Records shown >>
───

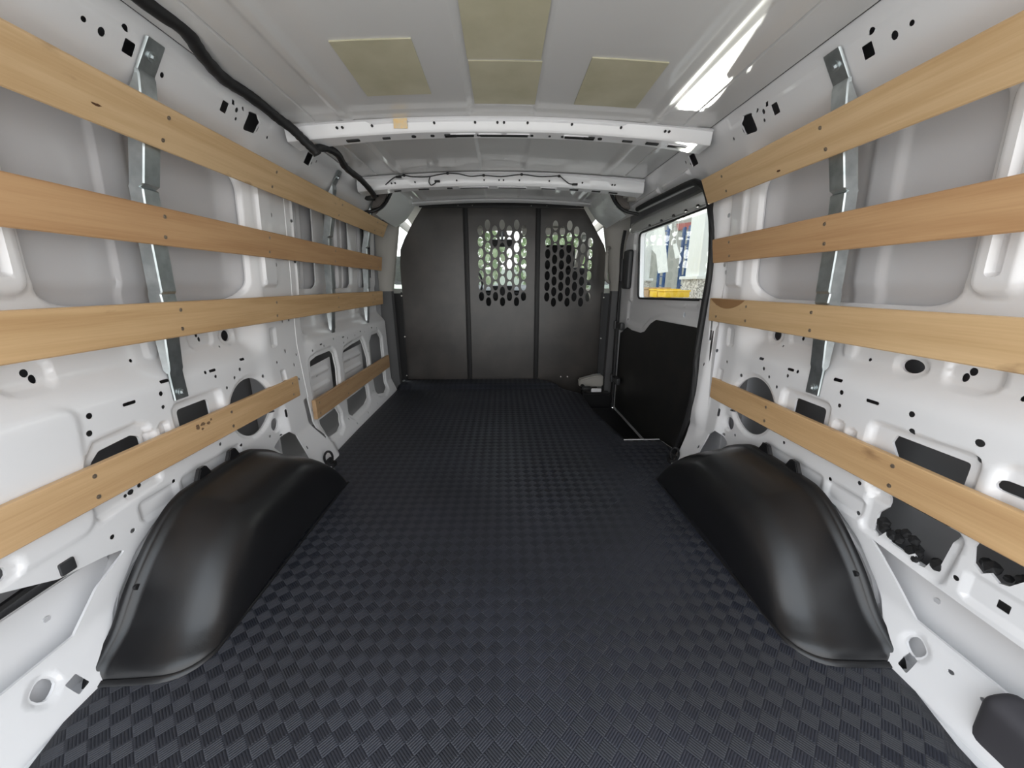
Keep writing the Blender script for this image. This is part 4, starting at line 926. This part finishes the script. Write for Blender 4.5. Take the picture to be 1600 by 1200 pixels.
for pts_, lab in (([(1012, 347), (1036, 338), (1043, 425), (1028, 427), (1025, 398), (1014, 385)], 'large white sheet hanging outside the side window'),
                  ([(1042, 340), (1049, 338), (1049, 360), (1045, 356)], 'small white rag highest outside the side window'),
                  ([(1051, 382), (1056, 380), (1063, 402), (1055, 404)], 'small white rag hanging low between the blue ladders')):
    q_ = [at(a, c_, 4.6) for a, c_ in pts_]; cy = sum(p[0] for p in q_)/len(q_); zt = max(p[1] for p in q_)
    t = empty('hanging_sheet', (4.6, cy, zt), lab, 'sheet', 'white cloths on the line')
    b = B(); b.prism([(a-cy, c_-zt) for a, c_ in q_], 'x', 0, .02, bev=.004); b.build('cloth', SHEETW, t, smooth=False)
    b = B(); 
    for p in q_[:2]: b.cyl((.01, p[0]-cy, p[1]-zt), (.01, p[0]-cy, max(zl-zt, p[1]-zt+.02)), .006, seg=6)
    b.build('string', SHEETW, t)
for a, lab in ((1036, 'blue ladder partly behind the white sheet'), (1070, 'blue ladder standing clear to the right of the sheet')):
    x = 5.6; y1, z1 = at(a, 355, x); y0, _ = at(a+9, 355, x); t = empty('blue_ladder', (x, (y0+y1)/2, gz), lab, 'ladder', 'blue ladders')
    w_ = abs(y1-y0)/2; H_ = z1-gz
    for s_ in (-1, 1): b = B(); b.box((0, s_*w_, H_/2), (.05, .16, H_), bev=.008); b.build('rail', BLUE, t)
    b = B()
    for k in range(int(H_/.3)): b.box((0, 0, .25+k*.3), (.04, w_*2, .04))
    b.build('rungs', BLUE, t)
slab('red_banner', 7.438, [(1057, 350), (1094, 345), (1095, 356), (1058, 360)], .06, REDP, 'dull red banner high outside the side window', 'banner')
def crate(a, c_, d, e, x, m, nm, label):
    y1, z1 = at(a, d, x); y0, _ = at(c_, d, x); z0 = at(a, e, x)[1]; t = empty(nm, (x, (y0+y1)/2, z0), label, 'crate'); w_ = abs(y1-y0); hh = abs(z1-z0)
    b = B(); b.box((0, 0, hh*.42), (.5, w_*.94, hh*.84), bev=.02); b.build('box_body', m, t); b = B(); b.box((0, 0, hh*.90), (.54, w_, hh*.2), bev=.015); b.build('lid', m, t); return y0, y1, z0
r1 = crate(1032, 1045, 451, 464, 3.6, YEL, 'yellow_crate', 'left yellow crate outside the side window')
r2 = crate(1045.5, 1060, 453, 464, 3.6, YEL, 'yellow_crate', 'right yellow crate outside the side window')
r3 = crate(1020, 1031, 449, 464, 3.6, CARD, 'cardboard_box', 'brown cardboard box left of the yellow crates')
y0, y1 = r2[0]-.6, r3[1]+.4; zt = min(r1[2], r2[2], r3[2])
t = empty('work_bench', (3.6, (y0+y1)/2, gz), 'grey work bench carrying the yellow crates outside', 'bench')
b = B(); b.box((0, 0, zt-gz-.03), (.8, y1-y0, .06), bev=.01); b.build('bench_top', STUCCO, t)
for dy in (-1, 1):
    for dx in (-1, 1): b = B(); b.box((dx*.35, dy*((y1-y0)/2-.1), (zt-gz)/2-.03), (.06, .06, zt-gz-.06)); b.build('leg', BLACK, t)
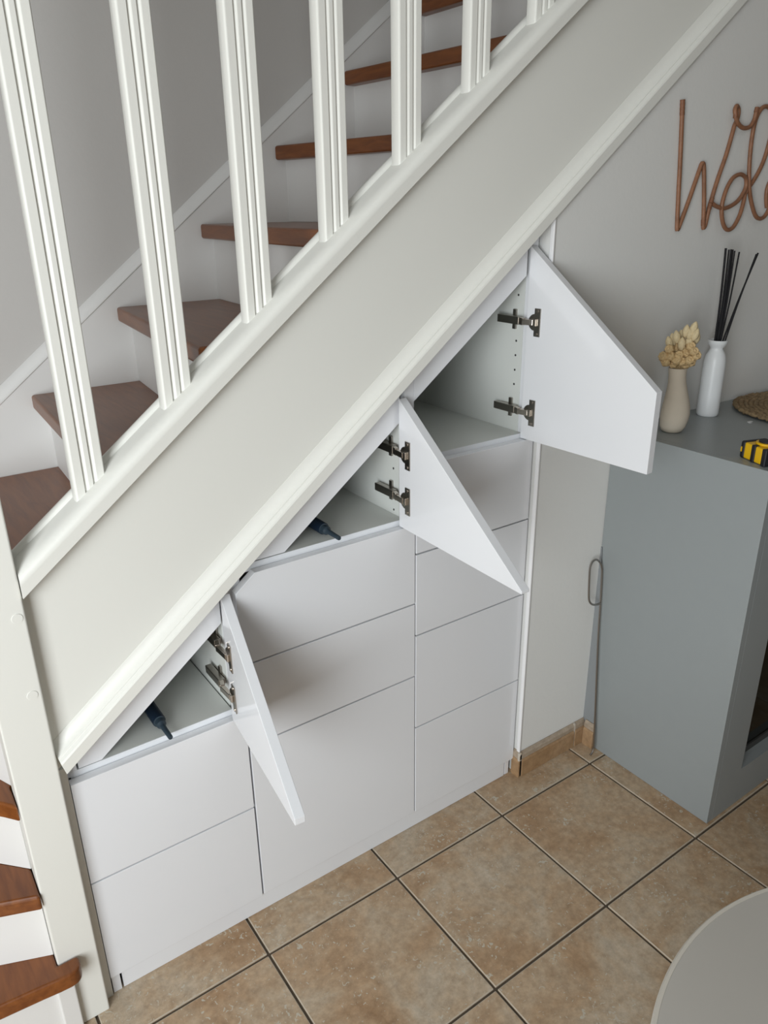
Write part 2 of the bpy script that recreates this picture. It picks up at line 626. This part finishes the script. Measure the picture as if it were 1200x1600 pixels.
def pline(x):
    return 0.72 + 0.786 * x


def make_hinge(cab, sx, z, H, d, n):
    """concealed hinge: sx inner face of the cabinet side, door plane H with direction d and normal n"""
    arm = bx(sx - 0.0185, sx - 0.0055, 0.034, 0.100, z - 0.0085, z + 0.0085)
    bm = B()
    # cranked link from arm to cup
    c0 = Vector((sx - 0.013, 0.034, z))
    c1 = Vector((sx - 0.018, 0.018, z))
    cup = Vector((H[0], H[1], z)) + d * 0.022 - n * 0.004
    for p, q, hw in ((c0, c1, 0.0075), (c1, cup, 0.0060)):
        t = (q - p)
        L = t.length
        t.normalize()
        s = t.cross(Vector((0, 0, 1))).normalized()
        mx = Matrix.Identity(4)
        for i in range(3):
            mx[i][0], mx[i][1], mx[i][2] = t[i], s[i], (0, 0, 1)[i]
        mx.translation = p
        box(bm, -0.002, L + 0.001, -0.0045, 0.0045, -hw, hw, mx=mx)
    hinge = obj('hinge', arm, NICKEL, cab, bevel=0.0012)
    obj('cranked_link', bm, NICKEL_L, hinge, bevel=0.0008)
    bm = bx(sx - 0.0055, sx, 0.055, 0.065, z - 0.0215, z + 0.0215)
    box(bm, sx - 0.004, sx, 0.040, 0.090, z - 0.008, z + 0.008)
    obj('mounting_plate', bm, NICKEL, hinge, bevel=0.0012)
    bm = B()
    mx = Matrix.Identity(4)
    for i in range(3):
        mx[i][0], mx[i][1], mx[i][2] = d[i], n[i], (0, 0, 1)[i]
    mx.translation = Vector((H[0], H[1], 0))
    box(bm, 0.0235, 0.0400, -0.0024, 0.0, z - 0.0295, z + 0.0295, mx=mx)
    half = [(0.024 + 0.017 * math.cos(a), z + 0.0175 * math.sin(a)) for a in [math.pi / 2 + math.pi * i / 14 for i in range(15)]]
    prism(bm, half, lambda u, zz: mx @ Vector((u, -0.0022, zz)), lambda u, zz: mx @ Vector((u, 0.0, zz)))
    obj('hinge_cup', bm, NICKEL, hinge, bevel=0.0006)
    bm = B()
    box(bm, 0.020, 0.031, -0.0075, -0.0024, z - 0.0075, z + 0.0075, mx=mx)
    obj('cup_link', bm, NICKEL_L, hinge, bevel=0.0008)
    for dz in (-0.024, 0.024):
        bm = B()
        bmesh.ops.create_cone(bm, cap_ends=True, segments=12, radius1=0.0033, radius2=0.0028, depth=0.0016,
                              matrix=mx @ Matrix.Translation((0.0318, -0.0031, z + dz)) @ Matrix.Rotation(math.radians(90), 4, 'X'))
        obj('screw_head', bm, NICKEL_L, hinge, smooth='auto')


def push_latch(cab, x, z):
    prof = [(0.30, 0.0125), (0.0515, 0.0125), (0.0495, 0.0118), (0.0490, 0.0095), (0.0380, 0.0092), (0.0330, 0.0060), (0.0300, 0.0052), (0.010, 0.0048)]
    c = z + 0.0128
    bm = tube(B(), [(x, y, c) for y, _ in prof[:3]], 0, 16, radii=[r for _, r in prof[:3]])
    o = obj('push_latch', bm, NAVY, cab, smooth='auto', angle=28)
    pp = prof[2:] + [(-0.008, 0.0045), (-0.0095, 0.0038)]
    bm = tube(B(), [(x, y, c) for y, _ in pp], 0, 16, radii=[r for _, r in pp])
    obj('plunger', bm, NAVYTIP, o, smooth='auto', angle=28)


def cabinet(label, x0, x1, fronts, zsh, panel, door, hinges, front_poly=None, latch=None, holes=()):
    cab = thing('drawer_cabinet', label, 'cabinet', ((x0 + x1) / 2, 0.02, 0.0), 'white cabinets under the staircase')
    xi0, xi1 = x0 + SIDE, x1 - SIDE
    Y0 = 0.0205
    # sides: trapezium tops follow the string
    for a, b in ((x0, xi0), (xi1, x1)):
        top_a, top_b = zb(a) - 0.016, zb(b) - 0.016
        obj('side_panel', prism_xz([(a, 0.0), (b, 0.0), (b, top_b), (a, top_a)], 0.0365, DEP), CARCASS, cab)
    obj('back_panel', prism_xz([(xi0, 0.03), (xi1, 0.03), (xi1, zb(xi1) - 0.018), (xi0, zb(xi0) - 0.018)], DEP - 0.008, DEP), CARCASS, cab)
    obj('roof_panel', prism_xz([(xi0, zb(xi0) - 0.017), (xi1, zb(xi1) - 0.017), (xi1, zb(xi1) - 0.029), (xi0, zb(xi0) - 0.029)], 0.037, DEP - 0.01), CARCASS, cab)
    sh = obj('shelf', bx(xi0 + 0.0005, xi1 - (0.003 if x0 < 0 else 0.001), Y0 + 0.001, DEP - 0.01, zsh - SIDE, zsh), CARCASS, cab)
    obj('edge_band', bx(xi0 - 0.010 if xi0 < 0 else xi0, xi1, Y0 - 0.0004, Y0 + 0.001, zsh - SIDE, zsh), EDGE, sh)
    obj('bottom_panel', bx(xi0, xi1, 0.045, DEP - 0.01, 0.050, 0.066), CARCASS, cab)
    # sloping filler under the string
    obj('filler_panel', prism_xz(panel, Y0, 0.036), GLOSS, cab, bevel=0.0006)
    # drawer fronts
    for f in fronts:
        fa, fb, za, zt = f[:4]
        poly = f[4] if len(f) > 4 else [(fa, za), (fb, za), (fb, zt), (fa, zt)]
        dr = obj('drawer_front', prism_xz(poly, 0.0, PT), GLOSS, cab, bevel=0.0009)
        obj('drawer_box', bx(xi0 + 0.006, xi1 - 0.006, 0.021, 0.45, za + 0.03, zt - 0.05), CARCASS, dr)
    # door
    (hx, hy), ang, W, zbot, ztop, zfree = door
    d = Vector((math.cos(ang), math.sin(ang), 0))
    n = Vector((-d.y, d.x, 0))
    dp = [(0, zbot), (W, zbot), (W, zfree), (0, ztop)]
    bm = B()
    prism(bm, dp, lambda u, z: Vector((hx, hy, z)) + d * u, lambda u, z: Vector((hx, hy, z)) + d * u + n * PT)
    obj('door', bm, GLOSS, cab, bevel=0.0009)
    for z in hinges:
        make_hinge(cab, xi1, z, (hx, hy), d, n)
    if latch:
        push_latch(cab, latch, zsh)
    for z in holes:
        bm = B()
        bmesh.ops.create_cone(bm, cap_ends=True, segments=10, radius1=0.0025, radius2=0.0025, depth=0.0006,
                              matrix=Matrix.Translation((xi1 - 0.0002, 0.055, z)) @ Matrix.Rotation(math.radians(90), 4, 'Y'))
        obj('shelf_pin_hole_disc', bm, HOLE, cab)  # flat dark disc, the shade inside a pin hole given as colour
    return cab


rad = math.radians
# left, lowest
c1 = cabinet('lowest white gloss cabinet beside the newel post, two drawers below an open triangular door', -0.2935, 0.0405,
             [(-0.2935, 0.0405, 0.047, 0.2950), (-0.2935, 0.0405, 0.2985, 0.5285)], 0.5405,
             [(-0.2720, 0.5415), (-0.2316, 0.5415), (0.0190, 0.7365), (0.0190, zb(0.019) - 0.002), (-0.2720, zb(-0.272) - 0.002)],
             ((0.0145, 0.003), rad(-96.5), 0.318, 0.5305, 0.8035, 0.5435), (0.688, 0.598), latch=-0.113)
obj('filler_strip', bx(-0.3085, -0.2948, 0.001, 0.016, 0.0, 0.568), CREAM, c1)
obj('filler_panel', prism_xz([(-0.2935, 0.5300), (-0.2755, 0.5300), (-0.2755, zb(-0.2755) - 0.002), (-0.2935, zb(-0.2935) - 0.002)], 0.0205, 0.036), GLOSS, c1)
obj('foot', bx(-0.2921, -0.2757, 0.0050, 0.020, 0.0, 0.0465), GLOSS, c1, bevel=0.0006)
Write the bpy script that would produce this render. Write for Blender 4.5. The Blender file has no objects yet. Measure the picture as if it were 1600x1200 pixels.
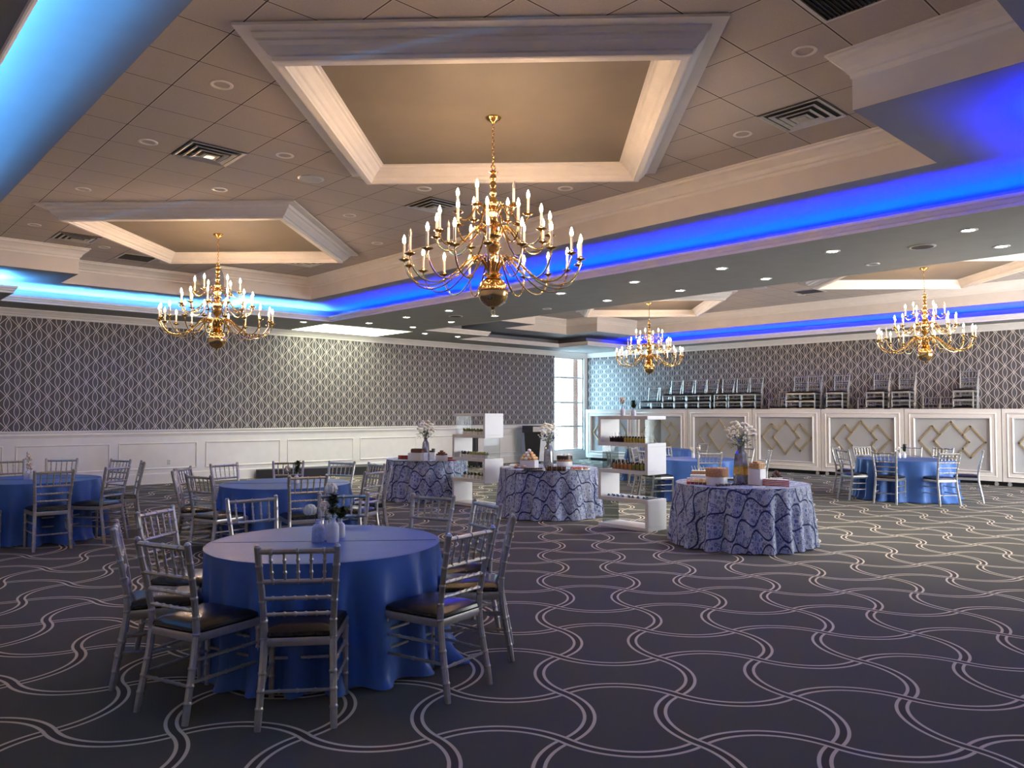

───

What the task requires >>
Each line from the line containing "Write part 2" through the line containing "return 0.72 + 0.786 * x" is to be transcribed exactly, and no other line.

Response to this exercise >>
Write part 2 of the bpy script that recreates this picture. It picks up at line 626. This part finishes the script. Measure the picture as if it were 1200x1600 pixels.
def pline(x):
    return 0.72 + 0.786 * x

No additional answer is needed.